Let’s not mention the raft of great conductors who’ve taken on the complexities of Francesca but Marriner could be considered, with fairness, something of an anti-Stokowskian in his approach. There’s close textual fidelity, not least with regard to tempo indications, and the orchestra plays well (some cloudy, obscuring engineering tends to overbalance the orchestra’s choirs) but not very excitingly. There’s a want of real energy and a rather slack approach generally.

Capriccio Italien has been done to death often enough but the very best performances bring something new-minted to it.
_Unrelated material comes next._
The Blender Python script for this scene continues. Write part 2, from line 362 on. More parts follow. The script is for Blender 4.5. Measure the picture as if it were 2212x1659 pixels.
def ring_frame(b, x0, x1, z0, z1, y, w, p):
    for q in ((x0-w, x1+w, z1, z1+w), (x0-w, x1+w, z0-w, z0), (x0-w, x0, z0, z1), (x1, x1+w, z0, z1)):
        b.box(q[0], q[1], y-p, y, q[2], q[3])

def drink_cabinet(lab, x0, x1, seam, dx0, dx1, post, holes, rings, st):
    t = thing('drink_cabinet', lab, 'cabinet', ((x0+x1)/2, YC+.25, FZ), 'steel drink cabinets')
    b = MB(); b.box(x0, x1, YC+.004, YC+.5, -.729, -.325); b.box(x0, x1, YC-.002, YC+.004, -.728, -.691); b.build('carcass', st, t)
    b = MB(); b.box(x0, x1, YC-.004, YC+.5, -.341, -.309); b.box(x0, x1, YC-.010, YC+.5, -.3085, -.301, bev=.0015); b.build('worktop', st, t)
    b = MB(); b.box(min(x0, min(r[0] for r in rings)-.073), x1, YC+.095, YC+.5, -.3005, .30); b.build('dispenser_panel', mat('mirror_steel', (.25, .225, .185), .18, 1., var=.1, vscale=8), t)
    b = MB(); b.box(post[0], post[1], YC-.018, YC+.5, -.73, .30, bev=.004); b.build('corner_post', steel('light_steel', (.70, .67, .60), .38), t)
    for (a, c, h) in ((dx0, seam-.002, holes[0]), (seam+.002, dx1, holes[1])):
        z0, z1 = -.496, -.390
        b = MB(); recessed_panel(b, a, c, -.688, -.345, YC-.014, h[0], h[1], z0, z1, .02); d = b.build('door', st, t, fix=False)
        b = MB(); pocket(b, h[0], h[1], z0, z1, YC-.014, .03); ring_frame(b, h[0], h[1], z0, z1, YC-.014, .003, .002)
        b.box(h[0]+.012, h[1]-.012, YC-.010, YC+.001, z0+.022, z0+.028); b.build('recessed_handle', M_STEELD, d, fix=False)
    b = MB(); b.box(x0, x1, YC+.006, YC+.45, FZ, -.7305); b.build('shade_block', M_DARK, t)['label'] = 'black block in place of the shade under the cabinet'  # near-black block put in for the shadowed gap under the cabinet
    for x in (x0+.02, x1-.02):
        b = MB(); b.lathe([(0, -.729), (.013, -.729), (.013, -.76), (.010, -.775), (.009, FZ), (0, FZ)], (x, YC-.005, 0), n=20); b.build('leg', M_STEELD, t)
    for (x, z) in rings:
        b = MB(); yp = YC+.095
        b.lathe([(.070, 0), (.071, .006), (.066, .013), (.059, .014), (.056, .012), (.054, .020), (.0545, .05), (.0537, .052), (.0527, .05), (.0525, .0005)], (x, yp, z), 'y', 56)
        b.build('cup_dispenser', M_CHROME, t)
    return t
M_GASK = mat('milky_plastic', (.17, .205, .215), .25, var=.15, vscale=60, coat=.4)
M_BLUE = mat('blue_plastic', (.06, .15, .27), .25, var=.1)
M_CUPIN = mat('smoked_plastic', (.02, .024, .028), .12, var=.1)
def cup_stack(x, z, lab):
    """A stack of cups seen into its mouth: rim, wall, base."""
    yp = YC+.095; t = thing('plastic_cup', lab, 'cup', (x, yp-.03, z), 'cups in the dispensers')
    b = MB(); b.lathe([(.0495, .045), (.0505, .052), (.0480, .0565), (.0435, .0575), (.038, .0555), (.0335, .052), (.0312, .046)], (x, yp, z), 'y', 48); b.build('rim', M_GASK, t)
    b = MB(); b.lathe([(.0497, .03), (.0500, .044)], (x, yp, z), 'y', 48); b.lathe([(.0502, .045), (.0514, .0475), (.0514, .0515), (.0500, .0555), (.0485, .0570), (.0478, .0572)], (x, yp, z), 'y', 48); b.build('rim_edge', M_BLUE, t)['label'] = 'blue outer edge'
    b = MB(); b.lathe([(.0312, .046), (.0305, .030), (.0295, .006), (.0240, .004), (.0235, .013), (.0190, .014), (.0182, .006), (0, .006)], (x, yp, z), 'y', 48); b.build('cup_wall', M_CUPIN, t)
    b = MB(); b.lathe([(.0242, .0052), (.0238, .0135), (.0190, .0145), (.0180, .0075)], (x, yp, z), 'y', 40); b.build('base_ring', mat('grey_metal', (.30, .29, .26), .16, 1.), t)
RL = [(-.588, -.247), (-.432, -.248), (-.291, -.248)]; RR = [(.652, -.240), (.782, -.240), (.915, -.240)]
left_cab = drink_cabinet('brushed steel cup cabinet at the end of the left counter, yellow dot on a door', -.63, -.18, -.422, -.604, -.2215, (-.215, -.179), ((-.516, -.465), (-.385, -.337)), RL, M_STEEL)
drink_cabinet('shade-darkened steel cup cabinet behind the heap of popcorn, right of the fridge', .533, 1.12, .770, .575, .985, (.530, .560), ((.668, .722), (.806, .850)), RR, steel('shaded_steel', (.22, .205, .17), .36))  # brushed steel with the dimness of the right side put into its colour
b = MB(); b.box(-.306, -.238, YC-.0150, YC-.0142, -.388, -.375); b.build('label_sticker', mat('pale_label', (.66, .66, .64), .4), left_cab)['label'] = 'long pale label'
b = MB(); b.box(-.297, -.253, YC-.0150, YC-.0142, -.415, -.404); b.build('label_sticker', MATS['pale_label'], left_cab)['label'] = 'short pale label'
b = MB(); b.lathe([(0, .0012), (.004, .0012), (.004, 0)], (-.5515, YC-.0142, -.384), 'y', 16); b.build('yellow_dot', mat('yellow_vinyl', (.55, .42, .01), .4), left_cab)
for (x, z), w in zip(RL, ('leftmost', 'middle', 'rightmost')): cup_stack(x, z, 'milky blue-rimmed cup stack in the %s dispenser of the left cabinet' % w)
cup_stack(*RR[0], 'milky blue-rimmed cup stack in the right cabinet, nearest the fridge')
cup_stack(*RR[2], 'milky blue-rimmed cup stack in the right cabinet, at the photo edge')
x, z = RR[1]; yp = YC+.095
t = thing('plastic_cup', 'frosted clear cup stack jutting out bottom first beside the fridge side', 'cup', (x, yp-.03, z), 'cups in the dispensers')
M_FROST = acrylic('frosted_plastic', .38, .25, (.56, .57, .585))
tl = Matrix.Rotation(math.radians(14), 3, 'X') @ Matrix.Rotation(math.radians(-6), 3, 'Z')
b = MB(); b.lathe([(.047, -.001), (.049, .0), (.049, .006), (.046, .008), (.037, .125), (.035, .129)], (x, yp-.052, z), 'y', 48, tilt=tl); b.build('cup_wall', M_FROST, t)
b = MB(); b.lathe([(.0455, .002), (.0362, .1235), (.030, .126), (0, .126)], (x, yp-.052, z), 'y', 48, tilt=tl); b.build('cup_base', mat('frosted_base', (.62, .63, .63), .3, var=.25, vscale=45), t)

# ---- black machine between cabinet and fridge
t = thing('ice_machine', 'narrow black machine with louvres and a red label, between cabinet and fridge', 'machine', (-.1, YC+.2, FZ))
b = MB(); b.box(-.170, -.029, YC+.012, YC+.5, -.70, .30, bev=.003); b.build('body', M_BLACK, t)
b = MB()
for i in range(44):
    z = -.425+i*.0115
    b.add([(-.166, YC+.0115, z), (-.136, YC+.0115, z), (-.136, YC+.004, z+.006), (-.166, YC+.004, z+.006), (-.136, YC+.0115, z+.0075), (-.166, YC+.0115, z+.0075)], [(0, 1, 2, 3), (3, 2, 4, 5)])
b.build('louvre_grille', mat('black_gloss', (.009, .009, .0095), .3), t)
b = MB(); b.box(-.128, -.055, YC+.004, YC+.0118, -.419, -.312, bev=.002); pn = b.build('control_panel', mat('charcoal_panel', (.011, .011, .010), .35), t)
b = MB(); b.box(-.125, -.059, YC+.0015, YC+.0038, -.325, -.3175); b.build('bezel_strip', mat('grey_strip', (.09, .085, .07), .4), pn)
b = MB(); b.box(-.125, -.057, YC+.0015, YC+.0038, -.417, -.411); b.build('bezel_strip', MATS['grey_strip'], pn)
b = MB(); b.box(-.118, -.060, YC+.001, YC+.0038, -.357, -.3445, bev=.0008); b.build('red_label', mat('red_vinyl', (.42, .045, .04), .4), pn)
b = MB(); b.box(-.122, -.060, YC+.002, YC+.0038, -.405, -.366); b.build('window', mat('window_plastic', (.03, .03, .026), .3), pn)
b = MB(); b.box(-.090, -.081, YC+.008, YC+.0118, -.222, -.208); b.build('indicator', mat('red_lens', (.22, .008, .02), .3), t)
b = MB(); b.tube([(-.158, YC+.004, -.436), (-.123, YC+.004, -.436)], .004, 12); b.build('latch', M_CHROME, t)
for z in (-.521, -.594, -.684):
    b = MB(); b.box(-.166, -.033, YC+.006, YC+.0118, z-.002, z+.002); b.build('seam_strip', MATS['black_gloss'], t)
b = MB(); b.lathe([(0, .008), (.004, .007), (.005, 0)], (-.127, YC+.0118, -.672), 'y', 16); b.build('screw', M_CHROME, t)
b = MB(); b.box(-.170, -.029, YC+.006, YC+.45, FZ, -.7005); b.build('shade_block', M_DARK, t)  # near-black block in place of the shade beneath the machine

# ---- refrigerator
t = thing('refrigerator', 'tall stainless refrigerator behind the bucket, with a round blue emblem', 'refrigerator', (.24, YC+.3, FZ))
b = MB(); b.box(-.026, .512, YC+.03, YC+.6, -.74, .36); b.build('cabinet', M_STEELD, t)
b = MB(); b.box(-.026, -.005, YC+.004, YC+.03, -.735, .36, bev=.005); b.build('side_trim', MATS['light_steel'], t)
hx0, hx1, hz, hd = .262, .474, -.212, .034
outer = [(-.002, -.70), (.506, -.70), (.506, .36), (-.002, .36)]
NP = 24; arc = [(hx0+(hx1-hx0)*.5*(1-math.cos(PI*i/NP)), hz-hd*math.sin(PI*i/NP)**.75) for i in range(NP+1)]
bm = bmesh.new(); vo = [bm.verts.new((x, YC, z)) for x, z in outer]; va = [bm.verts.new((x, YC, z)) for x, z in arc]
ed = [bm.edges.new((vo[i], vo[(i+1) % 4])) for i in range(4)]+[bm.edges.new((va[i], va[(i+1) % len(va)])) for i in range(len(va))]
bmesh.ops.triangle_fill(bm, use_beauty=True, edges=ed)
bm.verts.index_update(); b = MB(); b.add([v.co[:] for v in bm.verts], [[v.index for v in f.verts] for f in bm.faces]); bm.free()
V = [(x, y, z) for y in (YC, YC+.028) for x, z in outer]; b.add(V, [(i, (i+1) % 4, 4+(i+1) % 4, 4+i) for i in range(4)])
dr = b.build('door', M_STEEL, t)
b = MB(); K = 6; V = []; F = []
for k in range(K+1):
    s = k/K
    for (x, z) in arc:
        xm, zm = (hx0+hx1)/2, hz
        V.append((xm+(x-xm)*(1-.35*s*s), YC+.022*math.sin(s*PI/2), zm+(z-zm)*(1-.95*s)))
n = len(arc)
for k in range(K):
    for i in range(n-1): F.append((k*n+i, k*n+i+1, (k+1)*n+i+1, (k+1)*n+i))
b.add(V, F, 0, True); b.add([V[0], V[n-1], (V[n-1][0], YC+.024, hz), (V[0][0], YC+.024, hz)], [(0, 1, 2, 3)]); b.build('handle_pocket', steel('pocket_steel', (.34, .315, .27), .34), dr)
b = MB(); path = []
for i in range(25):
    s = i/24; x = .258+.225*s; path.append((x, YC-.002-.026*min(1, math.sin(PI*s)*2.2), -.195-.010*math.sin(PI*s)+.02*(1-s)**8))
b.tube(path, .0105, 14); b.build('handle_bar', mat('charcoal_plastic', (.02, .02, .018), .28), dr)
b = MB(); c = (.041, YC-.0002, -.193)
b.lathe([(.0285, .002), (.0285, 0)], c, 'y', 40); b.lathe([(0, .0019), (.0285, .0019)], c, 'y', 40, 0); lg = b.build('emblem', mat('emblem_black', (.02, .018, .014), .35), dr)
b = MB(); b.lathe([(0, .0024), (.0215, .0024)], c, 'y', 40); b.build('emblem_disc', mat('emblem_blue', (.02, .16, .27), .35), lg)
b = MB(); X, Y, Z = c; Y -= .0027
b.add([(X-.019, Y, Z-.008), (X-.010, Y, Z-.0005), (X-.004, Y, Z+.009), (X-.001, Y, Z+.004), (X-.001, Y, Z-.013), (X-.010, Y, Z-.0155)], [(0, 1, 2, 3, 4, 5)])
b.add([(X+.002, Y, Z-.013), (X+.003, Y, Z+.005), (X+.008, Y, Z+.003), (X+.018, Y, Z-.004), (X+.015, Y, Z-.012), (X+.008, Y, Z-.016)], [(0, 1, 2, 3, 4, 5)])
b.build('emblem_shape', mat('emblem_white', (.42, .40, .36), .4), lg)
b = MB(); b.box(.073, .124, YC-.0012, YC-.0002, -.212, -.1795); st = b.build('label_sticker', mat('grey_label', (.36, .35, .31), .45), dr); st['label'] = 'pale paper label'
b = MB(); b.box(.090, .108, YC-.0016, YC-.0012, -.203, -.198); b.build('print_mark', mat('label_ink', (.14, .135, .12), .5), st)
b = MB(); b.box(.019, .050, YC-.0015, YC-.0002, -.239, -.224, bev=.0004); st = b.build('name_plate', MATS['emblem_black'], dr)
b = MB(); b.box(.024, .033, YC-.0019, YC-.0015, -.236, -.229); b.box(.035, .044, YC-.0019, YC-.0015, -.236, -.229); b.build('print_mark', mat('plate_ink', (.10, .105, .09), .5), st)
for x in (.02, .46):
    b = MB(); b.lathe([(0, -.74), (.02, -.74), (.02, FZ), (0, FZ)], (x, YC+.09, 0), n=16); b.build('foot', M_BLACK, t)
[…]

Certainly Marriner’s band exhibits some of its customary elegance in the violin section; winds and brass are warm, the pizzicati well timed, rhythms sprung attractively – but overall there’s a well-mannered, rather sedentary feel to it. It’s neither especially playful nor viscerally exciting. I have to admit my preference here is for a bit of old-fashioned vulgarity; Marriner’s imperatives are to tame the beast with charity; I prefer a good all-in tag match with Capriccio Italien. There are two fillers – a rather laid back Marche Slave and a pleasing, though once again not particularly acrid, 1812, complete with canon fire.

If you’re looking for Gergiev-like drama in Tchaikovsky you won’t be reading this review. I hate to belittle the disc by calling it too civilised because that implies that raw and gutty playing is the only approach. Let’s say that these performances rather underestimate the level of theatrical projection necessary to carry them off successfully. For those qualities you really will need to look elsewhere.